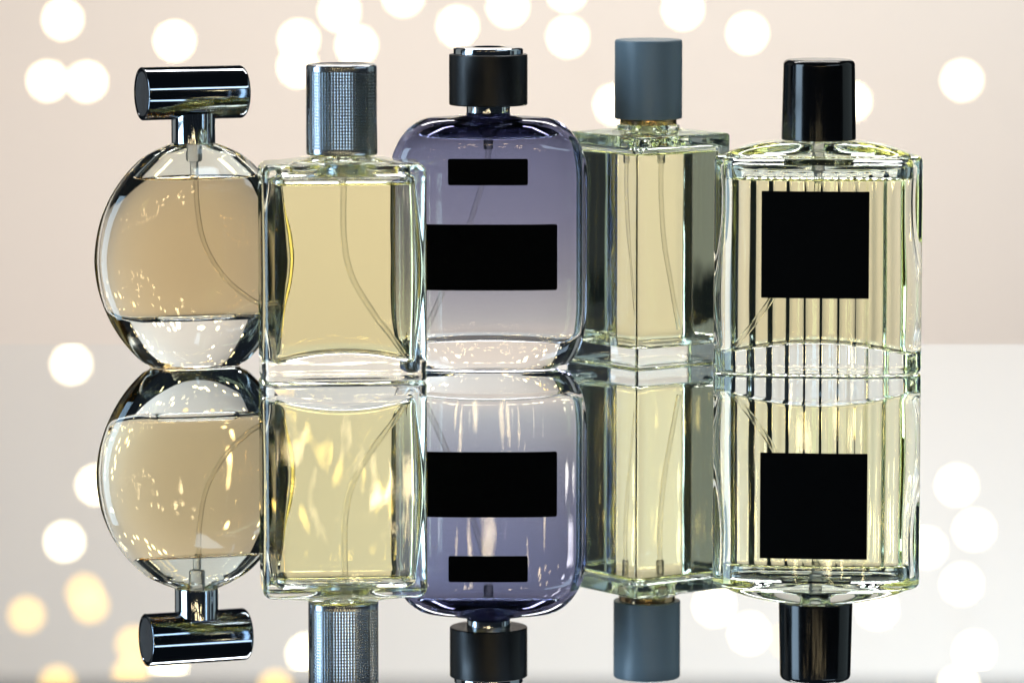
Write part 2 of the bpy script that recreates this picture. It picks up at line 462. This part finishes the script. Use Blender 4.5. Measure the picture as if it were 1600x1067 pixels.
# ================================================================== 2. rectangular bottle
def rect_bottle():
    t = thing('perfume_bottle', 'rectangular clear bottle of yellow perfume with a knurled silver cap, nearest the camera', 'perfume bottle', (-0.0685, -0.0245, 0), 5.5, GRP)
    HX, HY, R = 33.2, 17.5, 5.0
    fn = lambda d: rr(HX - d, HY - d, max(R - d * .8, 1))
    outer = base_rings(fn, 1.6, .3, .8)
    for z in (5, 5.6, 12, 30, 50, 70, 80, 84): outer.append(ring3(fn(0 if z > 5.5 else .25), z))
    for k in range(1, 9):
        a = PI / 2 * k / 8
        outer.append(ring3(fn(3.6 * (1 - math.cos(a))), 84 + 3.6 * math.sin(a)))
    for k, (d, z) in enumerate(((6, 87.9), (9, 88.5), (12, 89.3))):
        outer.append(ring3(rr(HX - d * 1.35, HY - d * .55, 6), z))
    outer += [ring3(rr(12, 10.4, 9.4), 90.0), ring3(rr(9.5, 9.5, 9.4), 90.3), ring3(rr(9, 9, 8.9), 91.5)]
    IX, IY = 28.8, 13.2
    fi = lambda d: rr(IX - d, IY - d, max(6 - d * .5, 1.5))
    inner = [ring3(fi(0) * .03, 7.0), ring3(fi(0) * .5, 7.0), ring3(fi(3), 7.0)]
    for k in range(1, 9):
        a = PI / 2 * k / 8
        inner.append(ring3(fi(3 * (1 - math.sin(a))), 7.0 + 3 * (1 - math.cos(a))))
    for z in np.linspace(12, 78, 18):
        s = math.sin(PI * (z - 12) / 66)
        inner.append(ring3(rr(IX + .9 * s, IY + .5 * s, 6), z))
    for k in range(0, 9):
        a = PI / 2 * k / 8
        inner.append(ring3(fi(4 * (1 - math.cos(a))), 80.5 + 3.4 * math.sin(a)))
    inner += [ring3(rr(16, 8.2, 5), 84.6), ring3(rr(8, 7, 6), 86.0), ring3(rr(6, 6, 5.9), 87.5), ring3(rr(6, 6, 5.9), 91.5)]
    inner = floor_arch(inner, IX, 4.2, 7.0, 22)
    bottle_glass(outer, inner, 80.0, M['flint'], liquid_mat('yellow_perfume', (.99, .93, .61)), t)
    lathe('pump', [(3.4, 91.4), (3.4, 86), (3.1, 85.4), (1.8, 85), (1.8, 80), (1.5, 79.2)][::-1], M['pump'], t, 40)
    tube('dip_tube', [(.4, -1, 82), (.3, -2, 58), (3.4, -3, 42), (11.5, -4, 28), (19, -5, 18), (24.5, -6, 10.5)], 1.2, M['tube'], t, bore=.62)
    # cap: rounded block with convex front and back
    CX, CY, CN = 14.3, 12.6, 2.6
    cf = lambda d: se(CX - d, CY - d, CN)
    z0, z1 = 90.6, 127.0
    rings = [ring3(cf(.7), z0), ring3(cf(.2), z0 + .2), ring3(cf(0), z0 + .7), ring3(cf(0), z0 + 2), ring3(cf(0), z1 - 3), ring3(cf(0), z1 - 1.2)]
    for k in range(1, 8):
        a = PI / 2 * k / 7
        rings.append(ring3(cf(1.2 * (1 - math.cos(a))), z1 - 1.2 + 1.2 * math.sin(a)))
    rings.append(ring3(cf(2.6), z1 + .05)); rings.append(ring3(cf(3.2), z1 - .25))
    cap = loft('cap', rings, M['steel'], t, sharp=50)
    # raised grid of little square studs on the front
    nx, nz = 26, 25
    ta, tb, za, zb = -1.02, 1.17, z0 + 2.6, z1 - 2.6
    V = []; F = []
    fx = lambda u: CX * math.copysign(abs(math.sin(u)) ** (2 / CN), u)
    arcs = np.linspace(-1.3, 1.3, 2001); ax = np.array([fx(u) for u in arcs]); fy = lambda x: -CY * (1 - min(1, abs(x) / CX) ** CN) ** (1 / CN)
    ay = np.array([fy(x) for x in ax]); al = np.r_[0, np.cumsum(np.hypot(np.diff(ax), np.diff(ay)))]
    xs = np.interp(np.linspace(np.interp(ta, arcs, al), np.interp(tb, arcs, al), nx + 1), al, ax)
    wz = (zb - za) / nz
    for i in range(nx):
        for j in range(nz):
            b = len(V); x, wx, z = xs[i], xs[i + 1] - xs[i], za + j * wz
            for e, h in ((0.0, -.12), (.17, .25), (.38, .44)):
                for (sx, sz) in ((e, e), (1 - e, e), (1 - e, 1 - e), (e, 1 - e)):
                    xx = x + sx * wx; g = Vector((math.copysign(abs(xx / CX) ** (CN - 1) / CX, xx), -(abs(fy(xx)) / CY) ** (CN - 1) / CY)).normalized(); V.append((xx + g.x * h, fy(xx) + g.y * h, z + sz * wz))
            for k in range(4):
                l = (k + 1) % 4; F.append((b + k, b + l, b + 4 + l, b + 4 + k))
            F.append((b + 8, b + 9, b + 10, b + 11))
            for k in range(4):
                l = (k + 1) % 4; F.append((b + 4 + k, b + 4 + l, b + 8 + l, b + 8 + k))
    kn = mesh_obj('knurled_panel', V, F, M['steel'], cap, smooth=False); kn['kind'] = 'stuff'
    return t
rect_bottle()

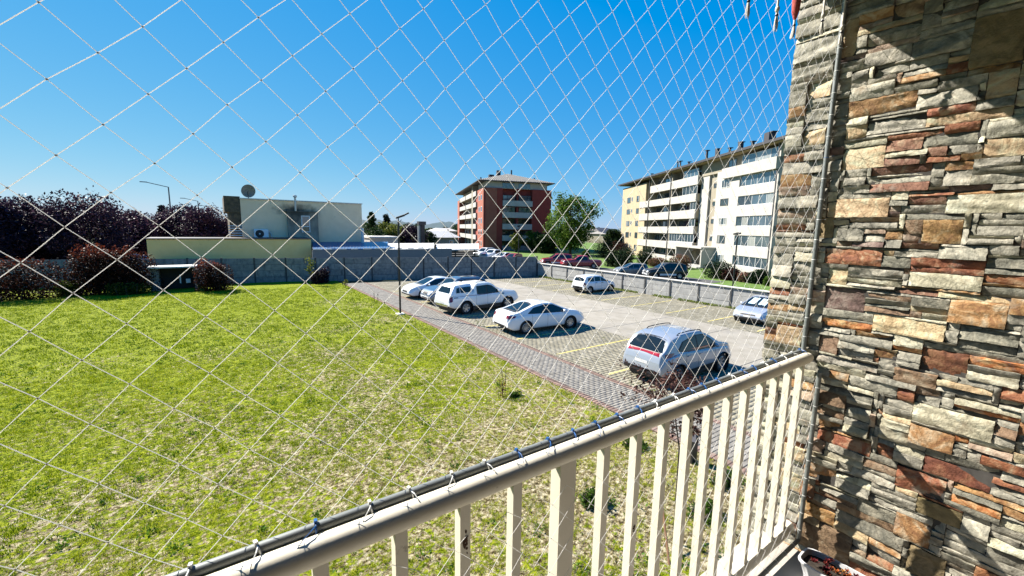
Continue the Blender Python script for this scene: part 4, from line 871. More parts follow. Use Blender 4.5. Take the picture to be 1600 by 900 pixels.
##############################
To be done ▸
Track down every line of the material containing the string "part", and copy it.

Output of the exercise ▸
Write part 2 of the bpy script that recreates this picture. It picks up at line 462. This part finishes the script. Use Blender 4.5. Measure the picture as if it were 1600x1067 pixels.
Continue the Blender Python script for this scene: part 4, from line 871. More parts follow. Use Blender 4.5. Take the picture to be 1600 by 900 pixels.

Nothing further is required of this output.